Farmer feeder buying interests remain fully enthralled in corn a soybean harvest which is running 2-3 weeks behind schedule with wet and frigid temperatures forecasted and grain markets responding positively. Feeder cattle demand from these market participants has left out the precise description that is currently making up the largest portion of the supply; soft bawling calves. Outlets are extremely narrow for these types with many (normally active) calf buyers completely out of the market for unweaned offerings and content to watch prices deflate with no level low enough to initiate a response.
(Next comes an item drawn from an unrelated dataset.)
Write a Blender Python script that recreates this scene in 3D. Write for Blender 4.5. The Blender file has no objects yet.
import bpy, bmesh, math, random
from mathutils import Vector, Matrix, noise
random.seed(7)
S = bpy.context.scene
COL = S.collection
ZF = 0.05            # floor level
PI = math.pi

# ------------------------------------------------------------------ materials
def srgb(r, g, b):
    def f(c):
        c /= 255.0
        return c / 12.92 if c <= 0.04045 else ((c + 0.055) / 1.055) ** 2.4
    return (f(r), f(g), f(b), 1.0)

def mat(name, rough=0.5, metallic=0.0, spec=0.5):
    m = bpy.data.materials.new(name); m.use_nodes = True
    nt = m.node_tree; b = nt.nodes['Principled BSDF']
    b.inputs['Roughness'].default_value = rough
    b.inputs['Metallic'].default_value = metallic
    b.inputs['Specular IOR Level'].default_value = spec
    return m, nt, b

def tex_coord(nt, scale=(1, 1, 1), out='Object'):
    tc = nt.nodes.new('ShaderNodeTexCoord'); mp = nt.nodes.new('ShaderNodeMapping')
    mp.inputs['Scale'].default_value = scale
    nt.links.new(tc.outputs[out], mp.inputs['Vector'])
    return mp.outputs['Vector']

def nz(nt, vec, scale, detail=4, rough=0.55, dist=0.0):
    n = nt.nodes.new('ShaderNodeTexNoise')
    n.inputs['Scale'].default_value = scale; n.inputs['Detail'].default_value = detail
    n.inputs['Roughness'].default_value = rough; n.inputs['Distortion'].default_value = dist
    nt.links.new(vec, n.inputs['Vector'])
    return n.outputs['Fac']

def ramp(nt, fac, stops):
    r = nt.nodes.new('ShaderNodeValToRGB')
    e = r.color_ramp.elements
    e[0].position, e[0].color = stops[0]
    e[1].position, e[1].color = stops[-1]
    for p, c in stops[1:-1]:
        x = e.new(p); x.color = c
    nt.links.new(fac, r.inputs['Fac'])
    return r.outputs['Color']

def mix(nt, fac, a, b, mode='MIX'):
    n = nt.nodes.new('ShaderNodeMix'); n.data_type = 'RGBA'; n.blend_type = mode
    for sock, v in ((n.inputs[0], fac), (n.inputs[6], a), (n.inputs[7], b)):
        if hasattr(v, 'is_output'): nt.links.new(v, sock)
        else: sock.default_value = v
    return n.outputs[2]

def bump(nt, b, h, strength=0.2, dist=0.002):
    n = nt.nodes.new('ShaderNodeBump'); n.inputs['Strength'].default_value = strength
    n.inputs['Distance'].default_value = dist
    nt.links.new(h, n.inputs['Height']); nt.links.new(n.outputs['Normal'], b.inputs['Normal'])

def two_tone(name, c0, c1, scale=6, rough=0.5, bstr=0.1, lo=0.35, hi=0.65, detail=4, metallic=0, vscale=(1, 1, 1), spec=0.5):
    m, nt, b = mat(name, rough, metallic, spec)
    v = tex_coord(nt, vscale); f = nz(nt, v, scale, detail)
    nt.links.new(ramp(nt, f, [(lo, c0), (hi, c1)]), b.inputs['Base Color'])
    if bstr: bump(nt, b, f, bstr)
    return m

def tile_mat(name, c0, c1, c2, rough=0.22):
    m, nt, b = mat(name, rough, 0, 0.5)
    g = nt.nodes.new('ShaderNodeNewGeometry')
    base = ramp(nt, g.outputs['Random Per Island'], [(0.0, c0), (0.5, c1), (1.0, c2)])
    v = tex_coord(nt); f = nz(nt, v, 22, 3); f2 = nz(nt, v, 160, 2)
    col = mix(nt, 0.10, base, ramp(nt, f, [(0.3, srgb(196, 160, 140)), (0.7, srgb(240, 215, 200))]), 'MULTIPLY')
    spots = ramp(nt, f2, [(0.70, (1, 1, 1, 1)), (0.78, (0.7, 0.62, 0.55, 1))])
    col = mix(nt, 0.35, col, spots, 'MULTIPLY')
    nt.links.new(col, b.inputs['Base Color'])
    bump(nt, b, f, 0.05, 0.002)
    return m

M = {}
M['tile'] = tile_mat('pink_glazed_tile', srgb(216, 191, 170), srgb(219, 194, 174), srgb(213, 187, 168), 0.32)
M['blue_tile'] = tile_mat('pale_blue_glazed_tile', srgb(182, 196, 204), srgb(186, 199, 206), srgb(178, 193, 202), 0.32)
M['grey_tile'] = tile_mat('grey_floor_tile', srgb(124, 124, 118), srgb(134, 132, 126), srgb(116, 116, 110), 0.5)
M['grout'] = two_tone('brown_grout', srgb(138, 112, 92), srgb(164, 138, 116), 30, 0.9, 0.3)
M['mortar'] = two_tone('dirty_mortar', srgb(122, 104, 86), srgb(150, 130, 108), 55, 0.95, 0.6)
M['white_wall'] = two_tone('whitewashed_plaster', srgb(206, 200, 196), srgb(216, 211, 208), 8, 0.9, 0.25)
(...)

Quality is definitely not the issue of the buyer’s prejudice against these calves, in fact many of these discounted calf crops are extremely pleasing to the eye and are bred from top quality cows and pedigreed bulls. But, the undue stress that they come under from being pulled from their mothers and taken from the only home they’ve ever known tends to break down their immunity. Weaning is much more easily done at home and in familiar surroundings, but shrink and sickness can hardly be avoided and calf weaning remains one of the cow/calf producer’s toughest challenges. Also, weaning later in the year is usually less problematic after a hard freeze kills many airborne illnesses and temperatures are more constant, without the highs and lows of mid-October. Fed cattle markets offered no help to the struggling calf market this week with the Southern Plains 1.00 to mostly 1.50 lower from 81.50-82.00 and dressed sales in the Northern Plains 2.00-3.00 lower from 125.00-126.00. This week’s reported auction volume included 39 percent over 600 lbs and 41 percent heifers.